* begin RECORDS SHOWN *
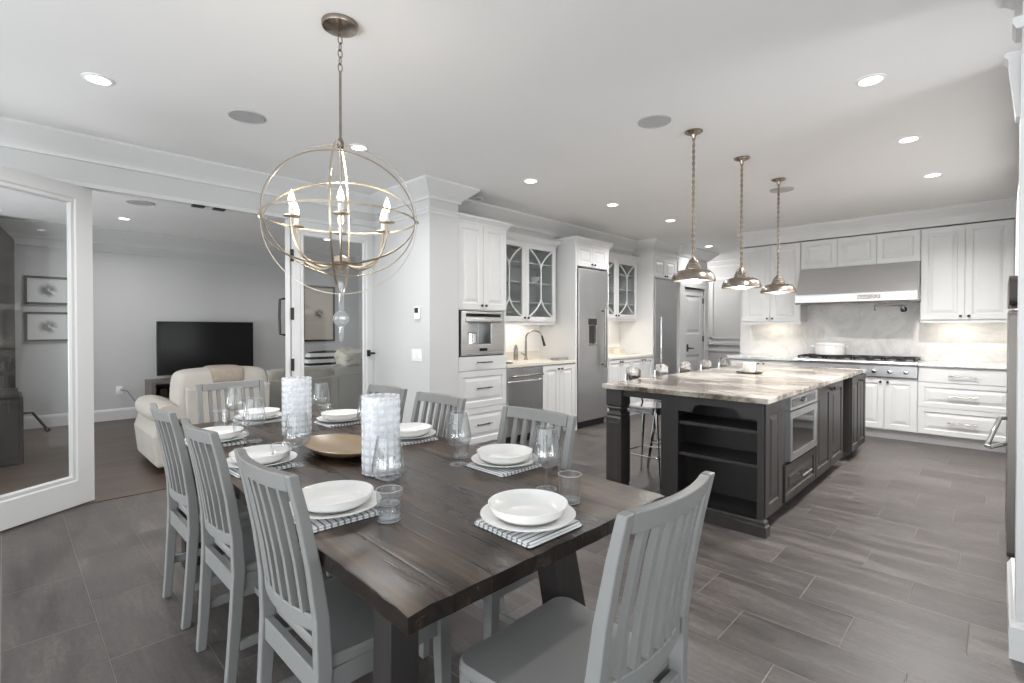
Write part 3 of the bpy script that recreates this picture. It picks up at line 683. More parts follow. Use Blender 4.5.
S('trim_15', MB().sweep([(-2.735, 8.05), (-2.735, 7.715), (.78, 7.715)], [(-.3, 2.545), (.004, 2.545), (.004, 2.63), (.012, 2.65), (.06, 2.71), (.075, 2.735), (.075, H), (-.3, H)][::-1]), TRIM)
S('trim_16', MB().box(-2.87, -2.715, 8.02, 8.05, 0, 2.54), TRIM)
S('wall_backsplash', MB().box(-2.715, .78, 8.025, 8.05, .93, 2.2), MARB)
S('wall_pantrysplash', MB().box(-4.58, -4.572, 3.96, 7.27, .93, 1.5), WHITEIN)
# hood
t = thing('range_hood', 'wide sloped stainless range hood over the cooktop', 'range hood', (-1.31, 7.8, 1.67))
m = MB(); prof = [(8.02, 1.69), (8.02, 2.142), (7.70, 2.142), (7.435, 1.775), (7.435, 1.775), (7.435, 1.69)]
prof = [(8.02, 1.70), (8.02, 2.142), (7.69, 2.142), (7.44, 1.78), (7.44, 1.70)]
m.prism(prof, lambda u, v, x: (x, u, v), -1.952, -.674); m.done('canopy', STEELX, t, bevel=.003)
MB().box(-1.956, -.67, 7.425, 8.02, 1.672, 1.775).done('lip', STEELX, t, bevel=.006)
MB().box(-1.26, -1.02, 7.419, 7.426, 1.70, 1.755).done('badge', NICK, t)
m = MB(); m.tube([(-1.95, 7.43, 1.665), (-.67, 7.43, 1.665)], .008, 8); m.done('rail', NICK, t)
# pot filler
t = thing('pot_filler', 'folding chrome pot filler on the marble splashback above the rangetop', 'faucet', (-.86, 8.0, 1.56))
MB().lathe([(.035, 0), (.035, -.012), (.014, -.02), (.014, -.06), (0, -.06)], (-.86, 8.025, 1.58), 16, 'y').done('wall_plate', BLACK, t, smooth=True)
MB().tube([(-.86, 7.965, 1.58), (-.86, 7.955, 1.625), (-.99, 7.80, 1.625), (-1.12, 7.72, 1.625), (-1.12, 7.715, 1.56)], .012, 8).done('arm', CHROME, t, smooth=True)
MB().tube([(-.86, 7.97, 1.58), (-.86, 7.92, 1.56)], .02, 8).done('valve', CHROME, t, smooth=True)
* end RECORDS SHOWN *
* begin RECORDS SHOWN *
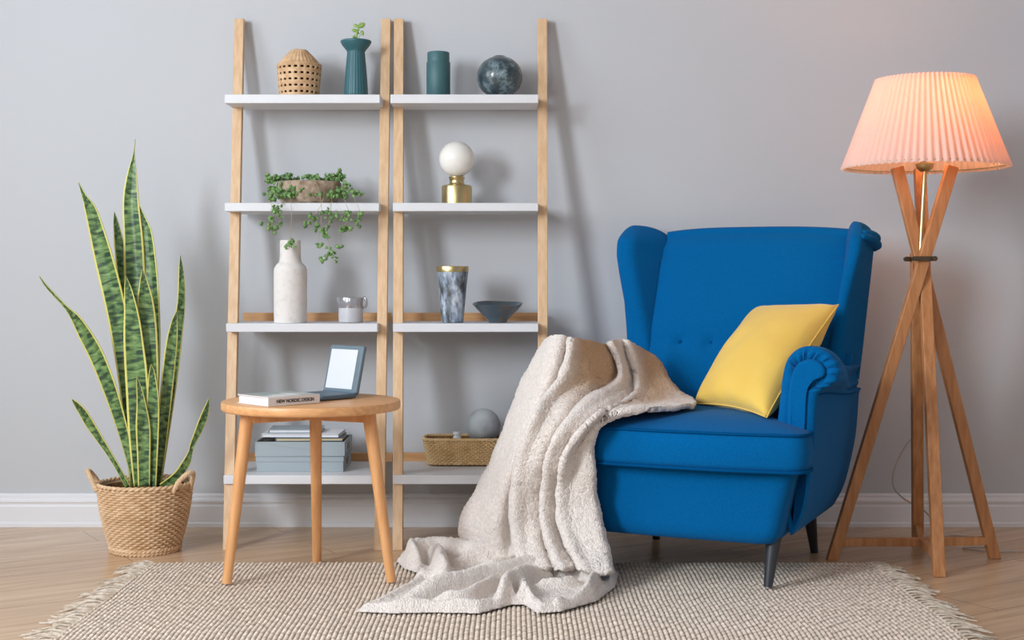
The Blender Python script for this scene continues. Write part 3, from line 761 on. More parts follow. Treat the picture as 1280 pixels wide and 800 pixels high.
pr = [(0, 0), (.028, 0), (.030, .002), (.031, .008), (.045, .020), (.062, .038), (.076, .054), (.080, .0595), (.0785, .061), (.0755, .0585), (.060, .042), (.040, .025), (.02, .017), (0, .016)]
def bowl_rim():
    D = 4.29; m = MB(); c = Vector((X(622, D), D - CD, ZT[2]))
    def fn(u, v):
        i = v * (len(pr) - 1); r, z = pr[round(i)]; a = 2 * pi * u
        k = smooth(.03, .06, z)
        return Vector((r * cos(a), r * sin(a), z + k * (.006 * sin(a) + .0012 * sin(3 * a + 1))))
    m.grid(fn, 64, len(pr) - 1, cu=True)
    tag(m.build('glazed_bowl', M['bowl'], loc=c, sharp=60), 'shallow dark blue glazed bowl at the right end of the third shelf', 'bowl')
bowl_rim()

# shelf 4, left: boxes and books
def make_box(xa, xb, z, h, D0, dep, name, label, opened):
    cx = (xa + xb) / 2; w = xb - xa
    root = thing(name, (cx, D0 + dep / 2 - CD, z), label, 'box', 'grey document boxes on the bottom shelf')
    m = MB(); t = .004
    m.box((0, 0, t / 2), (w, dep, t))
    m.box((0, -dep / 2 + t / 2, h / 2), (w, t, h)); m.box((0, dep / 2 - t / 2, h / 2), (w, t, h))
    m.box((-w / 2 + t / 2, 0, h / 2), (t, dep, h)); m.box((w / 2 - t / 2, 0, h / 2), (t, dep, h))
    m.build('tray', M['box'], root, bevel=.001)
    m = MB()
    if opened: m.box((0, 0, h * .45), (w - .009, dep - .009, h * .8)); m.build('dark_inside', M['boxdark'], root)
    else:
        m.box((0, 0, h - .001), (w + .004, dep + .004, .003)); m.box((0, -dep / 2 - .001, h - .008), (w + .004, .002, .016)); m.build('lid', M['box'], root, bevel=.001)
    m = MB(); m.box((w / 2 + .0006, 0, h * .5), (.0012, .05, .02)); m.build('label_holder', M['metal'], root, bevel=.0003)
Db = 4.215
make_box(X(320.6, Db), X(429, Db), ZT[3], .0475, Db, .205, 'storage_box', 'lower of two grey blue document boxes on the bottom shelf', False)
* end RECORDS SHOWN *
* begin RECORDS SHOWN *
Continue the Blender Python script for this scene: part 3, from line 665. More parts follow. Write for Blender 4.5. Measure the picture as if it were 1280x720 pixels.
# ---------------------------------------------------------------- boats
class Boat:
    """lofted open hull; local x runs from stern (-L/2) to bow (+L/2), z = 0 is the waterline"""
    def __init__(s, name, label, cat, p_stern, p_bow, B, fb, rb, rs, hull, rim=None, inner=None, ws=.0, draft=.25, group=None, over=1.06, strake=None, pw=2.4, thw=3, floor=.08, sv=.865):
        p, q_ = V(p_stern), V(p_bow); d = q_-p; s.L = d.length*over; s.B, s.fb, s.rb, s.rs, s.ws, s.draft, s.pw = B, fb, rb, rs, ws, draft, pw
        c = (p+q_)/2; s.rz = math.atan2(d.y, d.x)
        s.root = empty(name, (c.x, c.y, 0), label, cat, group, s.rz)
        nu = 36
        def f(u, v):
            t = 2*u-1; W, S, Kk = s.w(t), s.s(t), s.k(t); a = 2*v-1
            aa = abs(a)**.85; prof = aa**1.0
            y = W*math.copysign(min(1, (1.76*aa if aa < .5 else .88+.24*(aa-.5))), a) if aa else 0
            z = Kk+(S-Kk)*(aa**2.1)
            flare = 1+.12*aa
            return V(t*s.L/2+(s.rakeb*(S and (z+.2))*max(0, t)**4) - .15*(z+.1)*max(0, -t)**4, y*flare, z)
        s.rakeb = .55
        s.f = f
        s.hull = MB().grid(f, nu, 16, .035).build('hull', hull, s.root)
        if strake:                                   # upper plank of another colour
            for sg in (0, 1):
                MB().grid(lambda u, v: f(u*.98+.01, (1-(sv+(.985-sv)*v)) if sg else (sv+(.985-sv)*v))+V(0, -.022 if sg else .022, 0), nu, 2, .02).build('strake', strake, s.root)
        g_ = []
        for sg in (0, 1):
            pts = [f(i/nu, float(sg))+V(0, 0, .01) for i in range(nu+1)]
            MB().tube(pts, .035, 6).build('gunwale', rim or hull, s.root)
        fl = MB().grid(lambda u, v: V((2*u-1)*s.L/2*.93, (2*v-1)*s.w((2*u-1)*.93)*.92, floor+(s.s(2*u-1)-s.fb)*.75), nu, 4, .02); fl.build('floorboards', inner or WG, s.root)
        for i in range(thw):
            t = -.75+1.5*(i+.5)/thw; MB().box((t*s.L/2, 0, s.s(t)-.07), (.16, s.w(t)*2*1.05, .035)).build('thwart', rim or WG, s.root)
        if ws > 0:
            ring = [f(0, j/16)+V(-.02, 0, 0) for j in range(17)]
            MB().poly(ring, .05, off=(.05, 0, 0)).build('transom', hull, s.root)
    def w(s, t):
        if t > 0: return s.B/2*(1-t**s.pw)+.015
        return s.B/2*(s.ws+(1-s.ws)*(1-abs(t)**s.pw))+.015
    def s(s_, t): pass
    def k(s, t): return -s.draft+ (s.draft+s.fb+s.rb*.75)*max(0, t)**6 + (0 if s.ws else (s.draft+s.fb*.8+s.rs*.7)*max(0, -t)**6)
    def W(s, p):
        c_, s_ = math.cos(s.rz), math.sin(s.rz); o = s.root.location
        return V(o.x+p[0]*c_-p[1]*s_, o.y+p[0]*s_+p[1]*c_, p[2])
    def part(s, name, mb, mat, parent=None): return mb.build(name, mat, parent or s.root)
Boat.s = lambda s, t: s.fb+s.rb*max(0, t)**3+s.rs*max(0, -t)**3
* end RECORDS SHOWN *
-- SET PROBLEM --
Locate the word "from" in the entries, and copy every line where it is found.

-- SOLUTION TO THE PROBLEM --
The Blender Python script for this scene continues. Write part 3, from line 761 on. More parts follow. Treat the picture as 1280 pixels wide and 800 pixels high.
Continue the Blender Python script for this scene: part 3, from line 665. More parts follow. Write for Blender 4.5. Measure the picture as if it were 1280x720 pixels.
    """lofted open hull; local x runs from stern (-L/2) to bow (+L/2), z = 0 is the waterline"""